A machine learning method was used to capture data from company websites and media content to allow models to be created of certain key events, such as new product launches, joint ventures or acquisitions.  This is then cross referenced with patent citations, trademarks and UK Innovation Survey data to try and gauge the quality and outcome of each event.

Boosting productivity

The data suggests that there is a clear link between product launches and revenue productivity, with the most successful launches, which were gauged by the volume of news coverage they secured, clearly linked to the success of the firm.  Not only do firms that have at least one product launch see a boost to revenue productivity of 17%, each extra launch after that adds a further 22% to revenue productivity.

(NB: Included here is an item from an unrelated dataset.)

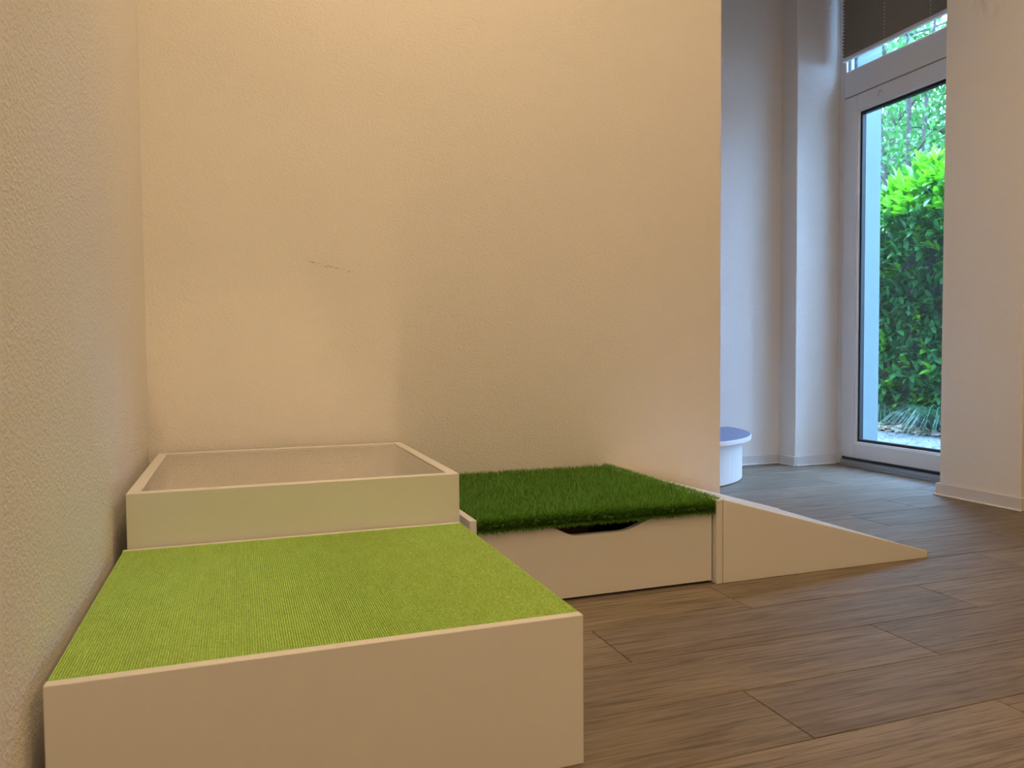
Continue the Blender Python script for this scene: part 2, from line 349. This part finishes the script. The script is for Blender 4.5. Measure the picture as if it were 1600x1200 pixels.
# pencil squiggle on the top rail of the sash
pts = [Vector((3.4835, 2.165 + .0 - .032 * t, 2.005 + .03 * math.sin(math.pi * min(1, t * 1.25) * .9) ** .7)) for t in [i / 9 for i in range(10)]]
m = MB(); m.tube(pts, [.0009] * 10, 5); m.build('pencil_mark', PENCIL, sash_o)
# transom light above the door
win = st(empty('window_1', (3.52, 1.98, 2.205))); tag(win, 'narrow transom pane above the terrace door')
ring(3.512, 3.53, 1.541, 2.418, 2.205, 2.765, .013).build('gasket', RUB, win)
ring(3.498, 3.512, 1.541, 2.418, 2.205, 2.765, .01).build('glazing_bead', EDGE, win, .002)
m = MB(); m.box(3.519, 3.521, 1.543, 2.416, 2.207, 2.763); m.build('pane', GLASS, win)

# pleated blind
bl = empty('pleated_blind', (3.478, 1.98, 2.262)); tag(bl, 'dark taupe pleated blind half covering the transom above the terrace door', 'blind')
m = MB(); BY0, BY1 = 1.55, 2.413; pit = .0185; zt = 2.80; nz = int((zt - 2.283) / (pit / 2)) + 1
vsn = []
for i in range(nz):
    z = 2.283 + i * pit / 2; xx = 3.468 + (.017 if i % 2 else 0)
    vsn += [(xx, BY0, z), (xx, BY1, z), (xx + .0006, BY0, z + .0006), (xx + .0006, BY1, z + .0006)]
fs = []
for i in range(nz - 1):
    a = i * 4; b = a + 4
    fs += [(a, b, b + 1, a + 1), (a + 2, a + 3, b + 3, b + 2), (a, a + 2, b + 2, b), (a + 1, b + 1, b + 3, a + 3)]
m.add(vsn, fs); m.build('pleated_fabric', BLINDM, bl)
bx('bottom_rail', 3.464, 3.488, BY0, BY1, 2.264, 2.283, UPVC, bl, .003)
bx('top_rail', 3.464, 3.488, BY0, BY1, 2.797, 2.817, UPVC, bl, .003)
for cy in (2.112, 1.826):
    m = MB()
    for i in range(0, nz - 1):
        z = 2.283 + i * pit / 2
        if i % 2 == 0: m.box(3.4658, 3.4676, cy - .0016, cy + .0016, z - .0028, z + .0028)
    m.build('cord', CORD, bl)
m = MB()
for i in range(nz - 1):
    z = 2.283 + i * pit / 2; a = 3.468 + (.017 if i % 2 else 0); b = 3.468 + (0 if i % 2 else .017)
    m.add([(a, BY1 + .0002, z), (b, BY1 + .0002, z + pit / 2), (b, BY1 + .0022, z + pit / 2), (a, BY1 + .0022, z),
           (a - .0022, BY1 + .0002, z), (b - .0022, BY1 + .0002, z + pit / 2), (b - .0022, BY1 + .0022, z + pit / 2), (a - .0022, BY1 + .0022, z)],
          [(0, 1, 2, 3), (7, 6, 5, 4), (0, 4, 5, 1), (3, 2, 6, 7), (0, 3, 7, 4), (1, 5, 6, 2)])
m.build('fabric_edge', CORD, bl)

# ------------------------------------------------------------------ platforms
def carpet(name, x0, x1, y0, y1, zt, parent, pitch=.0036):
    n = int((x1 - x0) / pitch); pitch = (x1 - x0) / n
    prof = []
    for i in range(n):
        for f, z in ((0, -.0034), (.22, -.0034), (.35, -.0006), (.61, 0), (.87, -.0006)): prof.append((x0 + (i + f) * pitch, z))
    prof.append((x1, -.0034)); k = len(prof)
    v_ = [(x, y0, zt + z) for x, z in prof] + [(x, y1, zt + z) for x, z in prof] + [(x0, y0, zt - .006), (x1, y0, zt - .006), (x0, y1, zt - .006), (x1, y1, zt - .006)]
    f_ = [(i, i + 1, i + 1 + k, i + k) for i in range(k - 1)]
    f_ += [tuple([2 * k, 2 * k + 1] + list(range(k - 1, -1, -1))), tuple([2 * k + 3, 2 * k + 2] + list(range(k, 2 * k)))]
    f_ += [(2 * k + 2, 2 * k, 0, k), (2 * k + 1, 2 * k + 3, 2 * k - 1, k - 1), (2 * k, 2 * k + 2, 2 * k + 3, 2 * k + 1)]
    m = MB(); m.add(v_, f_); o = m.build(name, CARP, parent)
    return o
# low platform in front
G = empty('carpeted_platform', (.372, .358, 0)); tag(G, 'low white box platform topped with ribbed lime green carpet', 'platform')
hg = .24; gx1, gy1 = .744, .717
bx('front_panel', 0, gx1, 0, .017, 0, hg, LAM, G); bx('back_panel', 0, gx1, gy1 - .012, gy1, 0, hg, LAM, G)
bx('side_panel', 0, .017, .017, gy1 - .012, 0, hg - .007, LAM, G); bx('side_panel', gx1 - .017, gx1, .017, gy1 - .012, 0, hg - .007, LAM, G)
bx('top_board', .017, gx1 - .017, .017, gy1 - .012, hg - .024, hg - .0075, LAM, G)
carpet('carpet', .001, gx1 - .001, .0175, gy1 - .0125, hg + .0005, G)
# taller platform with the glossy top
Q = empty('mirror_topped_platform', (.376, 1.085, 0)); tag(Q, 'taller white box platform with a reflective mirror top in the corner', 'platform')
qx0, qx1, qy0, qy1, hq, rw = .007, .746, .7245, 1.447, .358, .026
bx('front_panel', qx0, qx1, qy0, qy0 + rw, 0, hq, LAM, Q); bx('back_panel', qx0, qx1, qy1 - rw, qy1, 0, hq, LAM, Q)
bx('side_panel', qx0, qx0 + rw, qy0 + rw, qy1 - rw, 0, hq, LAM, Q); bx('side_panel', qx1 - rw, qx1, qy0 + rw, qy1 - rw, 0, hq, LAM, Q)
bx('mirror_top', qx0 + rw + .001, qx1 - rw - .001, qy0 + rw + .001, qy1 - rw - .001, hq - .012, hq - .0035, TOPG, Q, 0)
bx('support_board', qx0 + rw, qx1 - rw, qy0 + rw, qy1 - rw, hq - .032, hq - .0125, HARDB, Q, 0)
m = MB()
for i in range(9):
    px, py, s = .45 + .012 * i + R_.uniform(-.004, .004), 1.06 + R_.uniform(-.006, .006) - .002 * i, R_.uniform(.0006, .0013)
    m.prism_z([(px + s * 2.2 * math.cos(6.283 * k / 5), py + s * math.sin(6.283 * k / 5)) for k in range(5)], hq - .0036, hq - .0032)
sc = m.build('scratch_mark', SCUFF, Q); sc['kind'] = 'stuff'
# drawer platform under the turf
D = empty('drawer_platform', (1.14, 1.085, 0)); tag(D, 'low white box with a drawer below the artificial turf mat', 'platform')
dx0, dx1, dy0, dy1, hd = .772, 1.511, .727, 1.446, .237; tp = .0185
bx('side_panel', dx0, dx0 + tp, dy0, dy1, 0, hd, LAM, D); bx('side_panel', dx1 - tp - .002, dx1, dy0, dy1, 0, hd, LAM, D)
bx('back_panel', dx0 + tp, dx1 - tp - .002, dy1 - tp, dy1, 0, .2, LAM, D)
bx('lid_board', dx0 + tp, dx1 - tp - .002, .766, dy1 - tp, .199, .206, LAM, D)
dfx0, dfx1, dz0, dz1 = .7935, 1.4865, .007, .2005
def cut(x):   # depth of the grip cut-out
    def sm(t): t = max(0, min(1, t)); return t * t * (3 - 2 * t)
    return .030 * sm((x - .985) / .085) * sm((1.315 - x) / .115)
top = [(dfx1 - (dfx1 - dfx0) * i / 72, 0) for i in range(73)]
out = [(dfx0, dz0), (dfx1, dz0)] + [(x, dz1 - cut(x)) for x, _ in top]
m = MB(); m.prism_y(out, .7455, .7635); dr = m.build('drawer', LAM, D)
bx('drawer_side', dfx0 + .006, dfx0 + .02, .7637, 1.40, .014, .16, HARDB, dr); bx('drawer_side', dfx1 - .02, dfx1 - .006, .7637, 1.40, .014, .16, HARDB, dr)
bx('drawer_bottom', dfx0 + .02, dfx1 - .02, .7637, 1.386, .014, .022, HARDB, dr); bx('drawer_back', dfx0 + .02, dfx1 - .02, 1.386, 1.40, .014, .16, HARDB, dr)
bx('drawer_divider', 1.06, 1.16, .86, .90, .0225, .185, HARDB, dr)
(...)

While it might be instinctive to suggest that much of this growth could be achieved by smaller, younger firms, the data actually suggests that it’s medium-sized firms who are getting the best return from innovation.  Indeed, smaller firms seem to have a negative effect if anything.

It’s tempting to think that innovation is a purely additive process that can only ever yield positive outcomes, but the study suggests that this is very far from the case.  While there are undoubtedly issues with the methodology, not least in conflating media coverage with a successful product launch, it is nonetheless a reminder that innovation is no guarantee of financial returns.